“Hell No, I Just Got Here!”

Robby Bobby Peters’ school career didn’t really start well. Sharing the same first grade class as his older brother Frank who was giving first grade a second try, he didn’t really get the big picture. He left his seat and headed for the playground when class got dull. Since Frank knew his way around, he grabbed Robby Bobby, dragging him back to his desk.  Robby Bobby piled into him and the fight was on. The teacher untangled them, sending them both back to their seats.  Shortly thereafter, Miss Burns surveyed the class, going down the line.  “Do you know your alphabet?  Can you count to ten?”  When she quizzed Robby Bobby, he was clearly disgusted.  “Robby Bobby, do you know your numbers and letters?”

“Hell no!!  I just got here!” he spouted, earning a paddling on the first day of school.  News of the paddling beat Robby Bobby home.  At that time, a paddling at school was usually followed up by a “whooping” at home to reinforce the point, adding injury to insult.  Robby Bobby dreaded seeing his daddy come home.  His mama made sure he knew what was coming.  Mr. Peters didn’t say a word about school, leading Robby Bobby to hope Daddy hadn’t heard, but he kept quiet at supper.  After supper, his daddy took him by the hand leading him to the woodshed, the whooping place.  As they walked toward it in the dark, Robby Bobby trembled in fear of what was coming.  Daddy asked in his low voice, ”What’s the matter with you, boy?”

“I’m skeert.”

“Ain’t no need to be skeert, boy.  I’m right here with you.” Somehow, Robby Bobby didn’t feel much better.

Robby Bobby never really took to school.  Following the family tradition, he was held back a couple of times.   He roamed the playground, looking for a lone kid to bully.  He’d sock them a couple of times, shove them in the mud, or snatch their pants down, whichever seemed best.  Joe Brown was one the smaller boys in our class, but had the advantage of having a couple of mean older brothers.  He looked like a perfect target.  When Robby Bobby caught Joe apart from the rest of the kids one Tuesday morning, Joe’s time had come.  Robby Bobby sneaked up, snatched Joe’s cap, and punched him smartly in the kidneys.  Joe didn’t know how the game was played.  Instead of running off bawling, he turned and beat the phooey out of Robby Bobby.  Mr. White, the principal strolled by just  in time to see the whole thing.  Fighting was wrong.  He dragged both boys back to the classroom so we could all get the benefit of the lecture.  He droned on and on before getting to the good part…….the paddling.  Joe got two lackluster swats for fighting.  There was no way around that.  Then Joe had to answer the question, ”What did you learn today about fighting?”

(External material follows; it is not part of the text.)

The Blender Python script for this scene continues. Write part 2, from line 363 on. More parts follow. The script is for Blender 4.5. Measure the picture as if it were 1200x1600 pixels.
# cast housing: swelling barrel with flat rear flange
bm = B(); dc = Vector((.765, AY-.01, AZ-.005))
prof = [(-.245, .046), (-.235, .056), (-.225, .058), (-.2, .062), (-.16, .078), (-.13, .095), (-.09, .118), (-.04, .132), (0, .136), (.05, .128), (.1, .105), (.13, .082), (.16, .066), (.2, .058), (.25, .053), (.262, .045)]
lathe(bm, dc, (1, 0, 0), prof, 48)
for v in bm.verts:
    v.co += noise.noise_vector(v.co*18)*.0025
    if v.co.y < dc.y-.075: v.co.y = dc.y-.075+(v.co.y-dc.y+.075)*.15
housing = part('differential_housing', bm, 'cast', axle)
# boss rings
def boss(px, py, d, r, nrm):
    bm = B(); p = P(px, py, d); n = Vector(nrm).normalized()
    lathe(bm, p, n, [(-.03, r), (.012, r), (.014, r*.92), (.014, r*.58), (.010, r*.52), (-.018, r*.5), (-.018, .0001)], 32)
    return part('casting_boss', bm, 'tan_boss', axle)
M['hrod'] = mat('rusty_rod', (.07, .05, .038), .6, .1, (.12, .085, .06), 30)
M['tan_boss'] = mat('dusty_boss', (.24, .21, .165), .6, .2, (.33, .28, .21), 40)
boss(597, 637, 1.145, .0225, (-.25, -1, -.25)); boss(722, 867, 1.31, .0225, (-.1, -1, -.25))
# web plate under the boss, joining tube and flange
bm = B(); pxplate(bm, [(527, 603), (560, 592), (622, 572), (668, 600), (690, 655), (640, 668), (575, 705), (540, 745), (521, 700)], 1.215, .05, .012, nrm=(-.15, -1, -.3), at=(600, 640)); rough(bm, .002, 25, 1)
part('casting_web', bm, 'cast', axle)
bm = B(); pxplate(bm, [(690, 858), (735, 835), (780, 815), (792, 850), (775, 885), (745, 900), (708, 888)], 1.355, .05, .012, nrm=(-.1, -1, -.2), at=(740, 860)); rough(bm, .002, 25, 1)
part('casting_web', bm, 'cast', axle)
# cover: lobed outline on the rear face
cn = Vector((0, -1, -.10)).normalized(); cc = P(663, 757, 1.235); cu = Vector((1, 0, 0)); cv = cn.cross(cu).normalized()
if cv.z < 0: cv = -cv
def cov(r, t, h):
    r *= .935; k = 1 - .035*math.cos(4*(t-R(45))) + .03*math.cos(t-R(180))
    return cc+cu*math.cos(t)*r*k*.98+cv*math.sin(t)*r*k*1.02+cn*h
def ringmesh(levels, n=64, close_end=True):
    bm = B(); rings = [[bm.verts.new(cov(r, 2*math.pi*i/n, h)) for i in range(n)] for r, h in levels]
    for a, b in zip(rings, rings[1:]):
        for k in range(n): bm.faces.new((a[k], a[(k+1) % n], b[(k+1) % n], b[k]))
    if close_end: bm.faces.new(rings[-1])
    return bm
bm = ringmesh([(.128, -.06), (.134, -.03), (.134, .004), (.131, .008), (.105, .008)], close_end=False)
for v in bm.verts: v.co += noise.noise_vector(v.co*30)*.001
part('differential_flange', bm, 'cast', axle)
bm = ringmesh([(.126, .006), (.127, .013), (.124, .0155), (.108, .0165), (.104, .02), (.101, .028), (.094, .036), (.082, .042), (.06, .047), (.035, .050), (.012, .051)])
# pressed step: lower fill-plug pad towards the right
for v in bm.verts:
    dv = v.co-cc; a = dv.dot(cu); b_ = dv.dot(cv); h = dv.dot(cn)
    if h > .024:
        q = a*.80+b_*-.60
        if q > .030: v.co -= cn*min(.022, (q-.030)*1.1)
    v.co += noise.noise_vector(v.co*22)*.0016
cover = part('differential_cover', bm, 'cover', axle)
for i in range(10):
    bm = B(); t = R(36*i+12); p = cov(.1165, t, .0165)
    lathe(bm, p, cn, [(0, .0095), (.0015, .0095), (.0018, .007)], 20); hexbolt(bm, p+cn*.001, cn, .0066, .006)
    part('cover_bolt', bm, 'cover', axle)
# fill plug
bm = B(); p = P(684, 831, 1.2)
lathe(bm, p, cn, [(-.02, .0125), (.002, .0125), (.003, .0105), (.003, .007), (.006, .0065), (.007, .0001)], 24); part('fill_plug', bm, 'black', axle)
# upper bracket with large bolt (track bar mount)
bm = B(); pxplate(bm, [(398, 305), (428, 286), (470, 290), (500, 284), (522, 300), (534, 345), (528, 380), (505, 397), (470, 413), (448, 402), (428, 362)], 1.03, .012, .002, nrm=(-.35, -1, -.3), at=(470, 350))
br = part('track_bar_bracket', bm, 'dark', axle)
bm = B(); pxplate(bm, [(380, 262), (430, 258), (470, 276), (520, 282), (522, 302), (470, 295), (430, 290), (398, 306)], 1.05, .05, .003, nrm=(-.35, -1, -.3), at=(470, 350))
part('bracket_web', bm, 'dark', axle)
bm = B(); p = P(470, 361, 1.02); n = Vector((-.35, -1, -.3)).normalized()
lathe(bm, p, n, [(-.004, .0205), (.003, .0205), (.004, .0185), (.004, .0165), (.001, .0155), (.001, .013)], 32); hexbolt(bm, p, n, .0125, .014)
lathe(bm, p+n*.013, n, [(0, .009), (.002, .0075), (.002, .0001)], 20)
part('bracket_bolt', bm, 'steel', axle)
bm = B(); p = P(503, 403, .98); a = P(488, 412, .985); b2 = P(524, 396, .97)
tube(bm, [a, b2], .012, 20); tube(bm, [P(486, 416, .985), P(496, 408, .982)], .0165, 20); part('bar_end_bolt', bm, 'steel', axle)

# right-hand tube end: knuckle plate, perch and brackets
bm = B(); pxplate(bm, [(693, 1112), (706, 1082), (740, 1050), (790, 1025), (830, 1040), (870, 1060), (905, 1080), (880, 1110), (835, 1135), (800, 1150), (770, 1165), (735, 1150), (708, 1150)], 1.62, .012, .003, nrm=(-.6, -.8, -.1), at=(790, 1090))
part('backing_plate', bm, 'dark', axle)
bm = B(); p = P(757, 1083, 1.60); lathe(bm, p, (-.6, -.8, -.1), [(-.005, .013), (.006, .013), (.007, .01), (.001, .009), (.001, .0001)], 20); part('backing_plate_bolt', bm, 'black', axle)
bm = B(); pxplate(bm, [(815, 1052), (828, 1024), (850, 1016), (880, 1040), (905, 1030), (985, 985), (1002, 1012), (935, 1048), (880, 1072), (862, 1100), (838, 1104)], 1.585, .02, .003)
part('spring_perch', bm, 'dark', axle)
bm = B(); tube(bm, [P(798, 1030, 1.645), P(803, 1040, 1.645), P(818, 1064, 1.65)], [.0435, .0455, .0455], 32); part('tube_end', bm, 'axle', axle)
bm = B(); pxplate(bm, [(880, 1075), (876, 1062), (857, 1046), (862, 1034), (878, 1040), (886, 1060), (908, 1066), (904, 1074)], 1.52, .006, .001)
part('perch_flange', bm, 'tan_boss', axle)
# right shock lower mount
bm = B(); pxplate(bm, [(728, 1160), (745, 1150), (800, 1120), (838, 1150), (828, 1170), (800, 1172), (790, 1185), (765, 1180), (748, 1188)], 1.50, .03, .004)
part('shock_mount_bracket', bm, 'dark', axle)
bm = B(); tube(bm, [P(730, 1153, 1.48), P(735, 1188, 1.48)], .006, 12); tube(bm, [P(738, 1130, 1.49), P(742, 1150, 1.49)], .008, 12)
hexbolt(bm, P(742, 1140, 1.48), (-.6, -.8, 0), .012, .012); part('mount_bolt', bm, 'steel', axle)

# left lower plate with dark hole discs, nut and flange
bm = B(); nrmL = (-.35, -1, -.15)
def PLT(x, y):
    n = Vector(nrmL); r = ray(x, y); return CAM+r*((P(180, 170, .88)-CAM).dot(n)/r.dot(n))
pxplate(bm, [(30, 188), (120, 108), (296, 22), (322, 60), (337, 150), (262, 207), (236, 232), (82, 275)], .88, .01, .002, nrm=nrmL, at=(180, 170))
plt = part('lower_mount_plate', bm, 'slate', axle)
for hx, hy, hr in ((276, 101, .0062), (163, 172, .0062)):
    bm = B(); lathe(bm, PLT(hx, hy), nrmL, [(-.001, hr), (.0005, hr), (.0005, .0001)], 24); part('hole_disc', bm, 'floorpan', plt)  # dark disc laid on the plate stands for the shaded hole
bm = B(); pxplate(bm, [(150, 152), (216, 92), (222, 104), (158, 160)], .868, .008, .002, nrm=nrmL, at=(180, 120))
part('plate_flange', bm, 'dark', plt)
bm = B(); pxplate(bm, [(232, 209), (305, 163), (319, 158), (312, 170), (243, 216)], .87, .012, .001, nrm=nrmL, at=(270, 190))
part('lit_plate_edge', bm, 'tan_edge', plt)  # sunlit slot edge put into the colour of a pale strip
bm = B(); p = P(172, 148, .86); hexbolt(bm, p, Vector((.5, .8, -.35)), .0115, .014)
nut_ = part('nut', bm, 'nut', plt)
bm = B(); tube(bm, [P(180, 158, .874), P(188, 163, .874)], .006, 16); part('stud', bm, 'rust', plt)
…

Joe shuffled around and gave the stock answer.  “No fighting in school, no excuses.”  Joe headed for his seat so Robby Bobby could take his turn.

Mr. White gave Robby Bobby five hard swats that echoed nicely off his bony behind, pleasing the self-righteous class since most of us had suffered at his hands.  We all knew Robby Bobby was in the wrong. He also had to answer the question, “What did you learn today about fighting?”

Robby Bobby looked thoughtfully from Joe Brown to Mr. White and back before replying, “Don’t pick on Joe Brown.  He’s a mean little son of a bitch.”

29 thoughts on ““Hell No, I Just Got Here!”

  1. It seemed every neighborhood had its bully or bullies. We had them. My dad, being I was a girl, warned those boys not to bully me. I heard one or more of the boys from that family ended up in jail. It’s so sad. — Suzanne


  2. Robby is related to you?
    Aww man, I’m trying to imagine what other exploits he got up to before ..turning to murder…Well every family has ‘one of them’ I suppose.

    I know of a young child who is slightly similar but how she talks back isn’t as smart. She has a sibling who she repediatly pushes down stairs and strangles…I got jealous over our family dog but I never tried violent acts. Must be a sibling thing.